Rather, what is dangerous in the current election debate is the assumption that the money, in unlimited amounts, will always be available for whatever it is that a future Government wants to do. That there is no threat to the corporation tax revenues that Donald Trump and pals already have their beady eyes on. That the world cannot change to our disadvantage.
[ Trade, tax and security: what Donald Trump’s victory means for IrelandOpens in new window ]
Because if you believe all of those things – and everyone involved in the election campaign appears to – then you are much less likely to be prepared to act speedily if things do change to our disadvantage.
One person who advises multinationals is flabbergasted at the “bizarre complacency about what a threat Trump poses”.
“It looks like it will be ignored by the political system until it’s too late,” this person says.
It’s like 2007, suggests one senior Fine Gael figure, a reference to the election of that year in which Bertie Ahern, against the expectations of many and despite his administration being generally unloved, secured a third term of office due to the desire of voters for stability and security of the economy. It’s a theory you hear around the place.

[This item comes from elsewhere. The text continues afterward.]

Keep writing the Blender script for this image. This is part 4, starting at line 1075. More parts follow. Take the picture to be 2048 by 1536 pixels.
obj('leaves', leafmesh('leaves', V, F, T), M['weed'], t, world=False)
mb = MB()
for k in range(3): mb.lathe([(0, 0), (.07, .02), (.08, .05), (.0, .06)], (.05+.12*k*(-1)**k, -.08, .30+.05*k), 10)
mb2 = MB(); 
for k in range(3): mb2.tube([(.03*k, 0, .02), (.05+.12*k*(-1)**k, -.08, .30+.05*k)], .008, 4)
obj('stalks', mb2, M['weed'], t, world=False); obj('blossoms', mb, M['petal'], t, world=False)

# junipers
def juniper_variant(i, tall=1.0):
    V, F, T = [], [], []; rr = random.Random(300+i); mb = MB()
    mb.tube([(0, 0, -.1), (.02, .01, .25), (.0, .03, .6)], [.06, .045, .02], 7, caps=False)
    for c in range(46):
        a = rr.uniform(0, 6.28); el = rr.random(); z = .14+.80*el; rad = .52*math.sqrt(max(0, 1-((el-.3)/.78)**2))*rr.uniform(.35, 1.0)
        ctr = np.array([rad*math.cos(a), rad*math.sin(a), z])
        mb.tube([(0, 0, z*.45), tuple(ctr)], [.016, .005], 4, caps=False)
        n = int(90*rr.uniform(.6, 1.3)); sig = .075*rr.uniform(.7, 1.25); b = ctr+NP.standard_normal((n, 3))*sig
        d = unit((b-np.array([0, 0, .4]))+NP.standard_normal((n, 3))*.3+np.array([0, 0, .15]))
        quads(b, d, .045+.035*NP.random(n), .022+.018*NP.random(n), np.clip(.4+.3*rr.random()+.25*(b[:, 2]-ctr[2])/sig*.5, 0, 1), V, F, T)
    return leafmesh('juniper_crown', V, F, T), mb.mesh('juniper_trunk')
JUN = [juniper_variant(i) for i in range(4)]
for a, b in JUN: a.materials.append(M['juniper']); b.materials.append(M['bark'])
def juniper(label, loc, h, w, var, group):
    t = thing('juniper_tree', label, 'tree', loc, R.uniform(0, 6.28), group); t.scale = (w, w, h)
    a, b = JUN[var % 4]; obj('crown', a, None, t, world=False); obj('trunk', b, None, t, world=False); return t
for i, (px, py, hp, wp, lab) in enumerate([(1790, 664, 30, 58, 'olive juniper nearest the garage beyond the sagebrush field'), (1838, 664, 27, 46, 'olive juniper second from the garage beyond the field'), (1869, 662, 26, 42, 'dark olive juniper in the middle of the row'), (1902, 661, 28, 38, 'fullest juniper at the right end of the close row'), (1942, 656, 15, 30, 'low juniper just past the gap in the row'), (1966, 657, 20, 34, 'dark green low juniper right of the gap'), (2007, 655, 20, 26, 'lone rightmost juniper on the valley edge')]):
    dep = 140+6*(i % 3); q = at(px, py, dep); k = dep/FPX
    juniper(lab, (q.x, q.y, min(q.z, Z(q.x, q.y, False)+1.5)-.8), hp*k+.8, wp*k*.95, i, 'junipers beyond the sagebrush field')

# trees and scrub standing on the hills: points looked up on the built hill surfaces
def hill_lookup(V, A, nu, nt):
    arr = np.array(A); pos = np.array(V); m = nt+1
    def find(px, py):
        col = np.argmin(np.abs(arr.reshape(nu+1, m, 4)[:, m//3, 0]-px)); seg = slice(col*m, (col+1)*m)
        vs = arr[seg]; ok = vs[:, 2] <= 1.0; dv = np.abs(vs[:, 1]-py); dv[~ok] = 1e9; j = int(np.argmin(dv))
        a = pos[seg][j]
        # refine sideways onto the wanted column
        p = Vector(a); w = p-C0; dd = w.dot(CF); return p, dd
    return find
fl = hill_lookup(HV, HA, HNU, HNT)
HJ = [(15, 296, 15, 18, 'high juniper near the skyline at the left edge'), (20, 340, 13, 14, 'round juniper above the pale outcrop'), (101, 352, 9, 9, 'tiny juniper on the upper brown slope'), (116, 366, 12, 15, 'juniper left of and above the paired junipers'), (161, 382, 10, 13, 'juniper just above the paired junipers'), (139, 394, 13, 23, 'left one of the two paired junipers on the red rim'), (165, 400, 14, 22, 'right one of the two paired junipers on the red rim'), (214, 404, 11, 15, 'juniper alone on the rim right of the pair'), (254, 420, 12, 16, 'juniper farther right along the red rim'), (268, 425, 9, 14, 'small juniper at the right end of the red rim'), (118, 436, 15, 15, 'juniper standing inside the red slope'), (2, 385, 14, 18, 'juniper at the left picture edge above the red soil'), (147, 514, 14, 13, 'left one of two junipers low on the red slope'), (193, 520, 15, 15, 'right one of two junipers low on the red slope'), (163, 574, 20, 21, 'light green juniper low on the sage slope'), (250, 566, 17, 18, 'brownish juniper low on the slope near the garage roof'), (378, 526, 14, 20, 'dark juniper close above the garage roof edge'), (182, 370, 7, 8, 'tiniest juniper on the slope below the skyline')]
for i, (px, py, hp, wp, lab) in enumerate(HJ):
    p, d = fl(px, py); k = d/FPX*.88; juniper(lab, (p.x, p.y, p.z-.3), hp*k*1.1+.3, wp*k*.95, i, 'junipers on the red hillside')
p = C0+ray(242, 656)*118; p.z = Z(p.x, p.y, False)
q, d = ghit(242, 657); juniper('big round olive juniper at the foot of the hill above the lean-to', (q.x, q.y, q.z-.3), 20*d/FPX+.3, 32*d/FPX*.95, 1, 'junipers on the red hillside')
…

Nobody seems to mention what happened after 2007 – an economic catastrophe. Half a million people lost their jobs. Years of austerity followed. Wealth and prosperity were wiped out. Lives were destroyed. Last week, in the aftermath of Donald Trump’s victory in the US presidential election, a colleague spoke with a senior figure in one of the State agencies that deals with foreign multinationals. His summary of the conversation: “They are all sh**ting it.”
A couple of days later, I spoke with a senior executive in a professional services firm, regularly engaged with the multinationals. What was the reaction to the Trump victory, I asked. “We are all sh**ting it,” he replied.
No such alimentary difficulties among our politicians.
At the risk of sounding like a broken record, let us remind ourselves of two rather important facts.
1. The prosperity that has enabled the outgoing Government to run surpluses, save money and hike spending – including the “once-off” cash giveaways for the last three years – depends on massive corporation tax receipts from a small number of multinationals.
2. Those revenues are under threat as never before.
It is now clear that politicians in this election campaign will not outline contingency plans of their own accord; they don’t want to be seen as promising less than any of their competitors, or to be sounding gloomy about the future. So it is up to voters to demand it of them when they call: what’s the plan if corporation tax hits the buffers? Where would you spend, where would you not spend? Where do you raise taxes if you need to? Where are your priorities?
Of course, everyone hopes that none of this will be necessary. Hope is a fine thing. But it is not the basis for a strategy for the future. Let’s get some answers. Give ‘em hell on the doors, people.